Mark Wilde - Deutsche Bank — Analyst

Okay. And then the last question for John Jacunski, I wonder John, can you just talk with us a little bit about what impact FX may be having on the businesses right now, and whether we could see any further shifts, particularly if the dollar keeps strengthening? I think about sort of the impact from the weak British Pound, on the different operations you’ve got in the UK. What a strong dollar means for the continental European operations as well as for the US operations.

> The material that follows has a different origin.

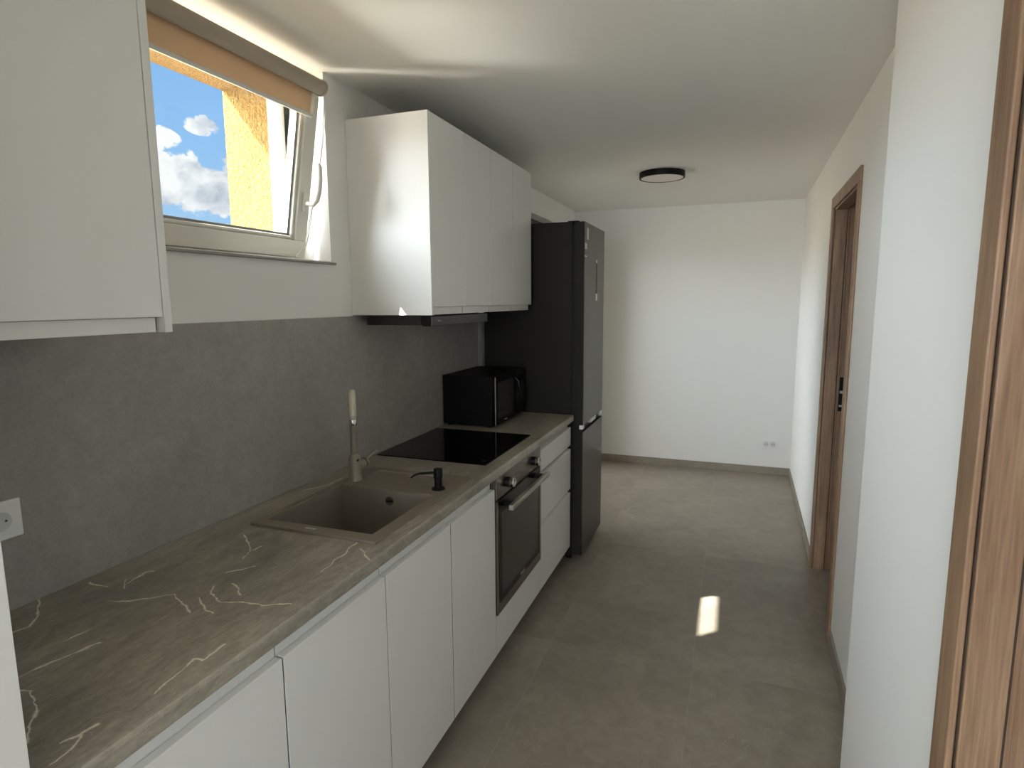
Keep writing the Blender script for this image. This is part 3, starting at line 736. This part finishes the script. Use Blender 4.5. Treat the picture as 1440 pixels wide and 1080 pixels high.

John Jacunski - P.H. Glatfelter Co. — SVP, CFO

Sure Mark, I can try. I think currencies have been very volatile, and it’s a little bit difficult to predict where they’re going to head. I would say that we typically, we are reporting what our, the impact is to our results from the pure translation, that’s something that we disclose every quarter. But as you mentioned, we have, we either purchase or sell in various currencies. So, as we look at historical currency movements and our mix of currencies that we both buy in and sell in, we generally believe that the impact of currency movements will be relatively small. I think we’ve said in the past, it’s plus or minus about $3 million. So, it’s a little bit difficult to give you a really firm answer when the currencies have been quite volatile.

Mark Wilde - Deutsche Bank — Analyst

Okay. Fair enough, listen. Good luck guys with Concert.

John Jacunski - P.H. Glatfelter Co. — SVP, CFO

Thanks, Mark.

George Glatfelter - P.H. Glatfelter Co. — Chairman, CEO

Thanks, Mark.

Operator

At this time we have no further questions, so I’d like to turn the floor back over to Mr. George Glatfelter for any closing remarks.

George Glatfelter - P.H. Glatfelter Co. — Chairman, CEO

Okay Jackie, thank you very much, and I’d like to thank everyone on the call today for your interest in Glatfelter and for your questions. We look forward to speaking with you next quarter, and wish you a good and hopefully sunshine-filled day without further snowfall. Thank you very much, goodbye.

Operator

Thank you, this concludes today’s conference call. You may now disconnect.